This is my very uneducated opinion, focused in one particular area:
The connection between large companies and the stock market is broken. I always thought that the stock market was a way for companies to raise capital and people to give that capital with the promise of a dividend if the company uses the capital wisely. You would choose which companies to 'loan' money to, based on the performance of the company. (I could be totally missing the point here - it's just how I see it.)
It seems that now the stock market is not working that way. Numbers are massaged by companies to appear more attractive to investors, investors choose to 'loan' those companies capital, the cost of doing so increases, and the companies then have 'stockholders' they must satisfy...and they do so by massaging the numbers. It's a cycle, one that rewards upper management for managing not the company, but the numbers, and rewards stockholders with mirage money.
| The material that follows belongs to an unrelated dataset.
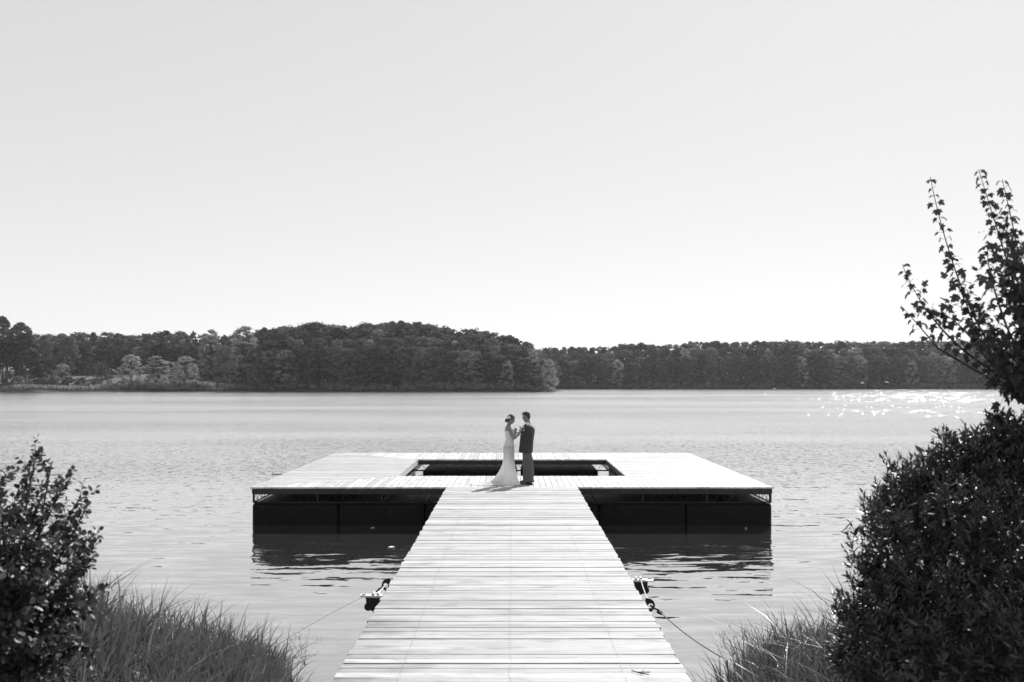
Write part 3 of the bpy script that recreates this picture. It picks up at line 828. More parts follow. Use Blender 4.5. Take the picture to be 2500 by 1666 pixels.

The drawback to capitalism is that it encourages the concept of 'more'. More, more, more. And legitimatizes the idea that one's worth is not connected to one's work, but rather to one's ability to justify 'more'. The CEOs of major corporation are a perfect example. (As well as many professional athletes.) Nobody 'earns' $10 million dollars a year. I'm sorry - they don't. What happens is that they do what they do to pacify the 'board of directors' (made up of people just like them) and are rewarded by those who have the same expectation at their own companies. It is an exercise in ego and greed, wrapped up in lies.
I don't have an answer, or an alternative. Other than the wish that human beings could genuinely understand that we sink or swim together. That doesn't mean that I should make the same amount of money for what I contribute to my employer as the person who runs the company. But I do believe the people who run the company should not be allowed to literally 'rape' it, simply because they can.
At it's base, the issue is this. Fear. The fear that giving to another means not getting one's 'due'. That it lessens the self. I think the people that 'earn' the most money are the ones that are most afraid. Until we can let go of the ingrained belief that it's every man for himself, we will continue to measure ourselves against others based upon money and possessions. And that is truly a shame.